The vehicle may also be operated to perform sharp turns efficiently. The direction of rotation of the top left (port) propulsive device 140 and the top right (starboard) propulsive vice 160 may be chosen so that when a sharp turn is required, and the port and starboard propulsive devices are operated in opposite thrust directions then the torque applied from this opposed motion will result in the vehicle rolling such that it banks into a corner when moving forward.

The propulsive devices' controller uses the control and inputs from various instruments to attain the desired pitch, yaw, heading and vertical and horizontal speeds of the vehicle.

By varying a proportion of thrust in combination with the pitch of vehicle, the vehicle can independently control the yaw, and horizontal and vertical speed. As a result the vehicle is very manoeuvrable and capable of operating across rugged terrain while keeping the desired altitude and distance with respect to other vehicles or objects. This is different to other vehicles that either use more thrusters in other no co-linear configurations to obtain this independence or do not have this independence and require control surfaces and/or movable masses to alter course and orientation and hence cannot move directly to given positions without a series of manoeuvres, for instance by turning in circle.

The vehicle of the disclosure may be used for applications in the field of offshore wind industry (e.g. for cableways, monopile inspections); oil and gas (e.g. for post decommissioning monitoring, pipelines inspection); fisheries management (e.g. for habitat, scallop, lobster and clam surveys); marine end environmental science (e.g. for the monitoring of habitats); archaeology (e.g. for the searching and inspection of shipwrecks), among others. The images and data captured by the cameras fitted in the vehicle of the disclosure may be used to perform 3D reconstruction techniques using photogrammetry.

It will be appreciated that other implementations of the vehicle described above with reference to figures 1 to 5 could be envisaged.

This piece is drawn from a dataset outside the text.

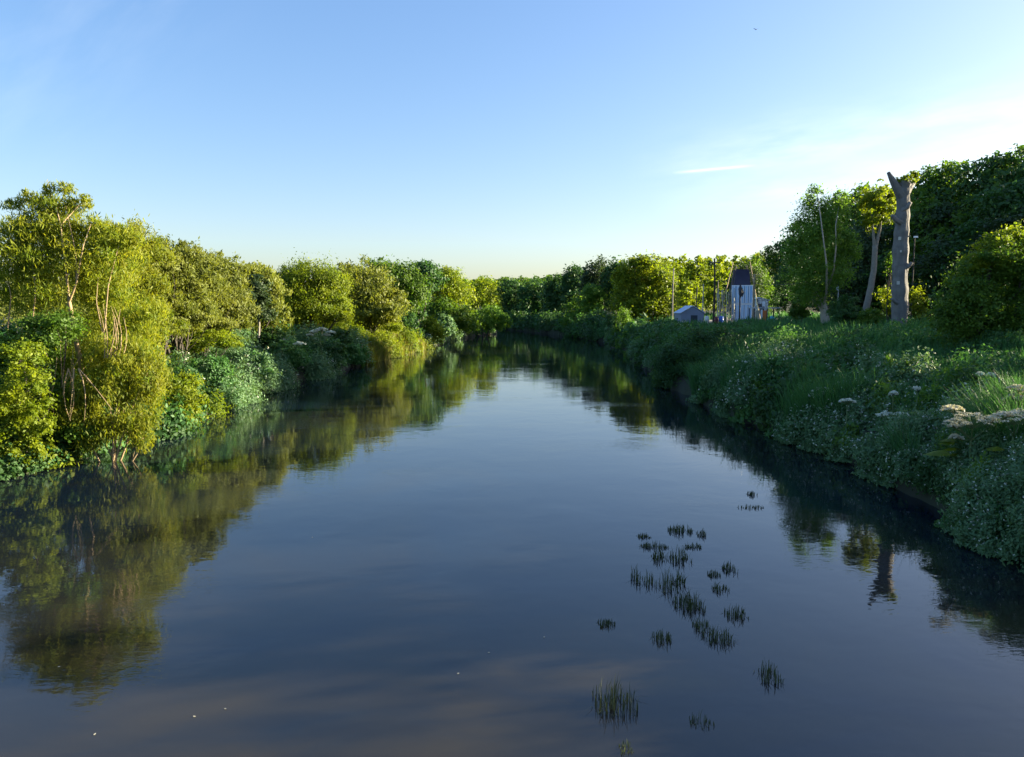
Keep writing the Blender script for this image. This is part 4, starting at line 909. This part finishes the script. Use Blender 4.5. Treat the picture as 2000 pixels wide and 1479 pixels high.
dpole = plain('dark_creosote', (0.035, 0.028, 0.024), 0.85, 0.3, 4)
pole('timber_post', 'dark post with a hanging dark bundle in front of the two containers', 1444, 622, 555, 93.5, 0.10, 0.08, dpole, 'post', bundle)
pole('utility_pole', 'tall dark pole left of the leaning timber poles', 1393, 624, 505, 92, 0.15, 0.10, dpole, 'pole', crossarm)
pole('timber_post', 'tall pale brown timber pole close right of the containers', 1470, 630, 536, 91, 0.15, 0.11, timber, 'pole')
pole('timber_post', 'pale slim pole between the grey shed and the tall dark pole', 1373, 600, 555, 99, 0.09, 0.07, ptimber)
pole('timber_post', 'slim pale pole just right of the tall dark pole', 1401, 610, 548, 98, 0.08, 0.06, timber)
pole('timber_post', 'grey pole left of the grey shed by the sunlit tree', 1314, 600, 524, 104, 0.11, 0.08, plain('grey_timber', (0.22, 0.20, 0.17), 0.85, 0.3, 4))
pole('timber_post', 'slim dark pole near the grey shed roof', 1360, 600, 560, 101, 0.08, 0.06, dpole)
g = np.random.default_rng(77)
for i in range(14):
    a = gp(1402 + i * 2.6 + g.normal(), 608, 95 + g.normal() * 1.2); e = at(1398 + i * 2.9 + g.normal() * 5, 562 + g.random() * 12, 97 + g.normal() * 0.5)
    t = Tubes(6); t.add(bez((0, 0, -0.1), e - a, g, 5, 0.01), np.linspace(0.07, 0.045, 5))
    tag(t.build('leaning_pole', ptimber if i % 3 else timber, None, a), 'slim pale pole leaning in the stack of poles left of the containers', 'pole', 'poles leaning left of the containers')
# pyramid frame above the containers: four poles and a dark sheet
b = gp(1446, 615, 100); o = thing('climbing_frame', b, 'tall dark pyramid frame with purple sheet rising behind the containers', 'frame')
z1 = at(1446, 522, 100)[2] - b[2]; zs = at(1446, 556, 100)[2] - b[2]
cor = [(-1.6, -1.0), (1.5, -1.0), (1.5, 1.4), (-1.6, 1.4)]
for i, (x, y) in enumerate(cor):
    t = Tubes(6); t.add(np.array([(x * 1.5, y * 1.5, -0.2), (x * 0.58, y * 0.58, z1 + (0.7 if i % 2 else 0.2))]), [0.09, 0.06]); t.build('leg', timber if i % 2 else dpole, o)
purple = plain('purple_sheet', (0.030, 0.026, 0.055), 0.8, 0.3, 2)
lo_, hi_ = [np.array((x * 0.72, y * 0.72, zs - 0.4)) for x, y in cor], [np.array((x * 0.56, y * 0.56, z1 - 0.3)) for x, y in cor]
for i in range(4):
    j = (i + 1) % 4; bx = Boxes(); bx.quadprism([lo_[i], lo_[j], hi_[j], hi_[i]], 0.03); bx.build('sheet', purple, o)
# grey shed left, with pale blue roof panel
grey = plain('grey_cladding', (0.22, 0.24, 0.31), 0.7, 0.2, 1.5); roofm = plain('pale_blue_roof', (0.42, 0.52, 0.70), 0.5, 0.15, 1.5)
def shed(label, px, w_, d_, h_, Y, rise, roof):
    b = gp(px, 606, Y); o = thing('shed', b, label, 'shed')
    bx = Boxes(); bx.add((0, d_ / 2, h_ / 2 - 0.1), (w_, d_, h_ + 0.2)); bx.build('wall', grey, o)
    bx = Boxes(); bx.add((0.2, -0.003, h_ * 0.42), (0.85, 0.05, h_ * 0.84)); bx.build('door', cdark, o)
    for q in (0, 1):
        bx = Boxes(); x0, x1 = (-w_ / 2 - 0.15, 0) if q == 0 else (w_ / 2 + 0.15, 0)
        pts = [(x0, -0.15, h_ - 0.03), (x1, -0.15, h_ + rise), (x1, d_ + 0.15, h_ + rise), (x0, d_ + 0.15, h_ - 0.03)]
        bx.quadprism(pts if q == 0 else pts[::-1], -0.06); bx.build('roof_panel', roof, o)
    bx = Boxes(); bx.quadprism([(-w_ / 2, 0.0, h_ - 0.02), (w_ / 2, 0.0, h_ - 0.02), (0.02, 0.0, h_ + rise - 0.06), (-0.02, 0.0, h_ + rise - 0.06)], 0.05); bx.build('gable', grey, o)
    return o
shed('low grey shed with a pale blue pitched roof left of the poles', 1353, 3.0, 4, 1.6, 97, 0.95, roofm)
shed('small blue-grey shed half hidden behind the open canopy', 1483, 2.3, 3, 2.7, 99, 0.35, plain('slate_blue_roof', (0.20, 0.24, 0.32), 0.6, 0.2, 2))
# open canopy with boards beneath
b = gp(1497, 628, 86); o = thing('open_canopy', b, 'flat-roofed open canopy on posts right of the containers', 'canopy')
bx = Boxes(); bx.add((0, 1, 1.62), (3.1, 2.4, 0.12)); bx.build('roof', plain('pale_grey_roof', (0.36, 0.38, 0.40), 0.6, 0.15, 2), o)
for x in (-1.4, 0.05, 1.45):
    for y in (0.05, 1.95):
        bx = Boxes(); bx.add((x, y, 0.7), (0.1, 0.1, 1.72)); bx.build('post', cdark, o)
orange = plain('orange_board', (0.55, 0.16, 0.04), 0.7, 0.2, 2)
for i, (u, wpx, m, lb, ht) in enumerate(((1479, 7, ptimber, 'tan upright board under the canopy, leftmost', 1.45), (1487, 3, cwhite, 'narrow white upright board under the canopy beside the orange board', 1.5), (1492.5, 7, orange, 'orange upright board under the canopy', 1.4))):
    p = gp(u, 628, 85.6); bx = Boxes(); bx.add((0, 0, ht / 2 - 0.03), (wpx * K, 0.06, ht)); bx.add((0, -0.034, ht - 0.12), (wpx * K * 0.9, 0.02, 0.06)); bx.add((0, -0.034, 0.2), (wpx * K * 0.9, 0.02, 0.06))
    tag(bx.build('upright_board', m, None, p), lb, 'board')
p = gp(1507, 626, 85.3); tv = []; 
th, ph = np.meshgrid(np.linspace(0, 2 * math.pi, 18, endpoint=False), np.linspace(0, 1, 7)); g = np.random.default_rng(4)
rz_ = np.cos(ph * 1.5); bump = 1 + 0.15 * np.sin(th * 3 + 1) + 0.08 * g.normal(size=th.shape)
V = np.stack([np.cos(th) * rz_ * 0.62 * bump, np.sin(th) * rz_ * 0.45 * bump, ph ** 0.8 * 0.85 - 0.05], -1).reshape(-1, 3); ii = np.arange(18 * 7).reshape(7, 18)
F = np.stack([ii[:-1], np.roll(ii[:-1], -1, 1), np.roll(ii[1:], -1, 1), ii[1:]], -1).reshape(-1, 4)
tag(link('tarpaulin', mesh_np('tarpaulin', V, F, plain('turquoise_tarpaulin', (0.08, 0.42, 0.50), 0.5, 0.15, 3), smooth=True), None, p), 'turquoise tarpaulin heaped over a low pile right of the orange board', 'tarpaulin')
p = gp(1491, 606, 93); bx = Boxes(); bx.add((0, 0, 1.2), (0.3, 0.04, 0.6)); bx.add((0, 0.03, 0.5), (0.06, 0.06, 1.3)); h0 = at(1491, 593, 93)[2] - p[2]
p[2] += h0 - 1.3; 
p2 = gp(1491, 606, 93); bx = Boxes(); o = thing('notice_board', p2, 'small white notice board standing above the open canopy', 'notice board')
hh = at(1491, 594, 93)[2] - p2[2]
bx.add((0, 0, hh), (0.32, 0.04, 0.62)); bx.build('panel', cwhite, o); bx = Boxes(); bx.add((0, 0.05, hh / 2 - 0.1), (0.07, 0.05, hh + 0.3)); bx.build('post', cdark, o)
def barrel(label, px, py, Y, col):
    p = gp(px, py, Y); t = Tubes(14); t.add(np.array([(0, 0, -0.02), (0, 0, 0.02), (0, 0, 0.3), (0, 0, 0.33), (0, 0, 0.62), (0, 0, 0.65), (0, 0, 0.9)]), [0.27, 0.29, 0.29, 0.31, 0.31, 0.29, 0.28])
    tag(t.build('barrel', plain('barrel_plastic', col, 0.4, 0.1, 3), None, p), label, 'barrel')
barrel('small blue barrel at the foot of the leaning poles', 1409, 604, 94, (0.04, 0.12, 0.45))
barrel('dark red barrel between the tall dark pole and the leaning poles', 1398, 606, 94, (0.12, 0.02, 0.025))
barrel('white barrel left of the tall dark pole', 1381, 604, 95, (0.6, 0.6, 0.55))
# low rail fence right of the canopy
b = gp(1545, 626, 88); o = thing('rail_fence', b, 'low pale rail fence between the canopy and the birch', 'fence')
for i, u in enumerate(np.linspace(1522, 1570, 6)):
    q = gp(u, 626, 88) - b; bx = Boxes(); bx.add((q[0], 0, q[2] + 0.35), (0.1, 0.1, 1.0)); bx.build('post', ptimber, o)
for z in (0.45, 0.75):
    q0, q1 = gp(1520, 626, 88) - b, gp(1572, 626, 88) - b
    t = Tubes(6); t.add(np.array([(q0[0], -0.08, q0[2] + z), (q1[0], -0.08, q1[2] + z)]), 0.045); t.build('rail', ptimber, o)
# overhead wire and slim lamp posts
P0, P1 = at(1470, 553, 91), at(1600, 548, 84); tt = np.linspace(0, 1, 16)[:, None]
t = Tubes(4); Pw = (P1 - P0) * tt; Pw[:, 2] -= 0.5 * (4 * tt * (1 - tt))[:, 0] * 0.6; t.add(Pw, 0.022)
tag(t.build('overhead_wire', cdark, None, P0), 'thin dark wire strung from the timber pole towards the birch', 'wire')
def lamp(o, h):
    t = Tubes(8); t.add(np.array([(0, 0, h - 0.05), (0, 0, h + 0.12), (0, 0, h + 0.3)]), [0.06, 0.10, 0.05]); t.build('lamp_head', cwhite, o)
pole('lamp_post', 'slim lamp post with a white head between birch and pollard', 1634, 612, 566, 68, 0.05, 0.04, plain('galvanised', (0.35, 0.36, 0.36), 0.5, 0.1, 3, metal=0.3), 'lamp post', lamp)
def lamp2(o, h):
    bx = Boxes(); bx.add((0, -0.05, h), (0.26, 0.16, 0.12)); bx.build('lamp_head', cwhite, o)
pole('lamp_post', 'dark lamp post with a small white head just right of the dead trunk', 1781, 600, 463, 56, 0.05, 0.04, dpole, 'lamp post', lamp2)
# a bird far up in the sky
bm = at(1477, 58, 120); V = np.array([(-0.02, -0.25, 0), (0.05, 0, 0.05), (-0.02, 0.28, 0), (-0.05, 0, -0.05), (0.45, -0.05, 0.22), (0.42, 0.10, 0.22), (-0.45, -0.05, 0.18), (-0.42, 0.10, 0.18), (0.06, -0.1, 0.03), (0.06, 0.12, 0.03), (-0.06, -0.1, 0.03), (-0.06, 0.12, 0.03)])
F = np.array([(0, 1, 2, 3), (8, 4, 5, 9), (10, 11, 7, 6), (0, 8, 9, 2), (0, 2, 11, 10)])
tag(link('flying_bird', mesh_np('flying_bird', V, F, cdark), None, bm), 'tiny dark bird flying high in the blue sky', 'bird')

For instance the geometry of the vehicle and the body could be inverted so that instead of having two propulsive devices at the top and one at the bottom, two propulsive devices would be provided at the bottom and one at the top. The shape of the body itself may also be altered.

The arrangement of the propulsive devices described above in relation to an underwater vehicle, may be used for other types of vehicles for instance for an aerial vehicle or unmanned aerial vehicle UAV such as a drone. In this case the shape of the body as well as the features mounted on the vehicle may be adapted to make the vehicle lighter. Propulsive devices may also be selected with sufficient power to maintain the vehicle in the air.

A skilled person will therefore appreciate that variations of the disclosed arrangements are possible without departing from the disclosure. Accordingly, the above description of the specific embodiments is made by way of example only and not for the purposes of limitation. It will be clear to the skilled person that minor modifications may be made without significant changes to the operation described.